Stated goal: Your task is to quote the material that follows, in full and exactly.
··········
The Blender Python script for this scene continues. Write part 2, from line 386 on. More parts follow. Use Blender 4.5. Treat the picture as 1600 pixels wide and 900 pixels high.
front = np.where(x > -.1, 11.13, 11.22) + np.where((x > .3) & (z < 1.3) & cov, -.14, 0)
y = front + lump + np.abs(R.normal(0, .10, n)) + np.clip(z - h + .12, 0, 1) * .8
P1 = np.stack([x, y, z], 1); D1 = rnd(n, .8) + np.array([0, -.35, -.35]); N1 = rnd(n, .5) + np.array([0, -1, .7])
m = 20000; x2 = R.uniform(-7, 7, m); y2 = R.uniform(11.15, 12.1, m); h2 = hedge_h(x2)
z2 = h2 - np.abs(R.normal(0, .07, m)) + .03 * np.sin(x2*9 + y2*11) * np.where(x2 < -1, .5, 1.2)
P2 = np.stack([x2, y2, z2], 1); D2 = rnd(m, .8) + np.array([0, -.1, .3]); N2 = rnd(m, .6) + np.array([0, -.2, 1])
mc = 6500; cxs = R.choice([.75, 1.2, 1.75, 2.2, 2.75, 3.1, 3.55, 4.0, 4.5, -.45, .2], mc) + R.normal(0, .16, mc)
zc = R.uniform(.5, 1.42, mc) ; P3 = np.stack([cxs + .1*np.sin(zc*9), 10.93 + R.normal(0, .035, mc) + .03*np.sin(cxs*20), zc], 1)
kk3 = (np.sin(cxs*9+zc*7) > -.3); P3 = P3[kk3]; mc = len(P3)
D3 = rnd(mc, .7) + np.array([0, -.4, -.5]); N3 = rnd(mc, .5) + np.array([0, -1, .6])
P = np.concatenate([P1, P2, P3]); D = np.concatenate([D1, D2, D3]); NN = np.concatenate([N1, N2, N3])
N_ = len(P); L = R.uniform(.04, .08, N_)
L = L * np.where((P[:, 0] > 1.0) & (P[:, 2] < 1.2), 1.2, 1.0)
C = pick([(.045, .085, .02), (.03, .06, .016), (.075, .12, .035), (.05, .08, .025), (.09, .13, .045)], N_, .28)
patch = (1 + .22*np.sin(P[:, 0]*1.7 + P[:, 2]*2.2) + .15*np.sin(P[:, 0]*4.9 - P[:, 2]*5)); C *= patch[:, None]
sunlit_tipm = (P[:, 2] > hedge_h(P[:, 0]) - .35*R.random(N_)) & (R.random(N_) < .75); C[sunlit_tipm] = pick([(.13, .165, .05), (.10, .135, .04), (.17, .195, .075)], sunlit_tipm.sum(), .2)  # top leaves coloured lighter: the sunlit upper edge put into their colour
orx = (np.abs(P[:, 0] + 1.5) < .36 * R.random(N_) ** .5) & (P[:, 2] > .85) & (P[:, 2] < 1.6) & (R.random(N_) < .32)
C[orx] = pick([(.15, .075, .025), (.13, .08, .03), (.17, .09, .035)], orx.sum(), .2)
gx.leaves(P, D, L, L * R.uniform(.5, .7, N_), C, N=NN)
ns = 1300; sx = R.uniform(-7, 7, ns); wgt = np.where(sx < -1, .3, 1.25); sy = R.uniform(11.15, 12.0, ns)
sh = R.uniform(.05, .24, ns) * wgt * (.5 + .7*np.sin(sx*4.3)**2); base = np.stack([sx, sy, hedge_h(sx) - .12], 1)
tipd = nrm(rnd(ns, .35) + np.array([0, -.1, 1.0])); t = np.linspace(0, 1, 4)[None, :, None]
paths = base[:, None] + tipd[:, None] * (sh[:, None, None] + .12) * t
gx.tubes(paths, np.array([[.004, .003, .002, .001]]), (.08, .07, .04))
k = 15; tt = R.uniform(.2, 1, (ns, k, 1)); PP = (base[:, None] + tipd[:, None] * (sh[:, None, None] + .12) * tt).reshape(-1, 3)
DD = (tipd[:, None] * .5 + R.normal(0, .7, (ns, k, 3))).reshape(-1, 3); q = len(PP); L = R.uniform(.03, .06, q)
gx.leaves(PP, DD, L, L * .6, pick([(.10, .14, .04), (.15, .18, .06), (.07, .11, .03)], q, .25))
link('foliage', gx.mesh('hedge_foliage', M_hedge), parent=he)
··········
Finished answer:
The Blender Python script for this scene continues. Write part 2, from line 386 on. More parts follow. Use Blender 4.5. Treat the picture as 1600 pixels wide and 900 pixels high.
front = np.where(x > -.1, 11.13, 11.22) + np.where((x > .3) & (z < 1.3) & cov, -.14, 0)
y = front + lump + np.abs(R.normal(0, .10, n)) + np.clip(z - h + .12, 0, 1) * .8
P1 = np.stack([x, y, z], 1); D1 = rnd(n, .8) + np.array([0, -.35, -.35]); N1 = rnd(n, .5) + np.array([0, -1, .7])
m = 20000; x2 = R.uniform(-7, 7, m); y2 = R.uniform(11.15, 12.1, m); h2 = hedge_h(x2)
z2 = h2 - np.abs(R.normal(0, .07, m)) + .03 * np.sin(x2*9 + y2*11) * np.where(x2 < -1, .5, 1.2)
P2 = np.stack([x2, y2, z2], 1); D2 = rnd(m, .8) + np.array([0, -.1, .3]); N2 = rnd(m, .6) + np.array([0, -.2, 1])
mc = 6500; cxs = R.choice([.75, 1.2, 1.75, 2.2, 2.75, 3.1, 3.55, 4.0, 4.5, -.45, .2], mc) + R.normal(0, .16, mc)
zc = R.uniform(.5, 1.42, mc) ; P3 = np.stack([cxs + .1*np.sin(zc*9), 10.93 + R.normal(0, .035, mc) + .03*np.sin(cxs*20), zc], 1)
kk3 = (np.sin(cxs*9+zc*7) > -.3); P3 = P3[kk3]; mc = len(P3)
D3 = rnd(mc, .7) + np.array([0, -.4, -.5]); N3 = rnd(mc, .5) + np.array([0, -1, .6])
P = np.concatenate([P1, P2, P3]); D = np.concatenate([D1, D2, D3]); NN = np.concatenate([N1, N2, N3])
N_ = len(P); L = R.uniform(.04, .08, N_)
L = L * np.where((P[:, 0] > 1.0) & (P[:, 2] < 1.2), 1.2, 1.0)
C = pick([(.045, .085, .02), (.03, .06, .016), (.075, .12, .035), (.05, .08, .025), (.09, .13, .045)], N_, .28)
patch = (1 + .22*np.sin(P[:, 0]*1.7 + P[:, 2]*2.2) + .15*np.sin(P[:, 0]*4.9 - P[:, 2]*5)); C *= patch[:, None]
sunlit_tipm = (P[:, 2] > hedge_h(P[:, 0]) - .35*R.random(N_)) & (R.random(N_) < .75); C[sunlit_tipm] = pick([(.13, .165, .05), (.10, .135, .04), (.17, .195, .075)], sunlit_tipm.sum(), .2)  # top leaves coloured lighter: the sunlit upper edge put into their colour
orx = (np.abs(P[:, 0] + 1.5) < .36 * R.random(N_) ** .5) & (P[:, 2] > .85) & (P[:, 2] < 1.6) & (R.random(N_) < .32)
C[orx] = pick([(.15, .075, .025), (.13, .08, .03), (.17, .09, .035)], orx.sum(), .2)
gx.leaves(P, D, L, L * R.uniform(.5, .7, N_), C, N=NN)
ns = 1300; sx = R.uniform(-7, 7, ns); wgt = np.where(sx < -1, .3, 1.25); sy = R.uniform(11.15, 12.0, ns)
sh = R.uniform(.05, .24, ns) * wgt * (.5 + .7*np.sin(sx*4.3)**2); base = np.stack([sx, sy, hedge_h(sx) - .12], 1)
tipd = nrm(rnd(ns, .35) + np.array([0, -.1, 1.0])); t = np.linspace(0, 1, 4)[None, :, None]
paths = base[:, None] + tipd[:, None] * (sh[:, None, None] + .12) * t
gx.tubes(paths, np.array([[.004, .003, .002, .001]]), (.08, .07, .04))
k = 15; tt = R.uniform(.2, 1, (ns, k, 1)); PP = (base[:, None] + tipd[:, None] * (sh[:, None, None] + .12) * tt).reshape(-1, 3)
DD = (tipd[:, None] * .5 + R.normal(0, .7, (ns, k, 3))).reshape(-1, 3); q = len(PP); L = R.uniform(.03, .06, q)
gx.leaves(PP, DD, L, L * .6, pick([(.10, .14, .04), (.15, .18, .06), (.07, .11, .03)], q, .25))
link('foliage', gx.mesh('hedge_foliage', M_hedge), parent=he)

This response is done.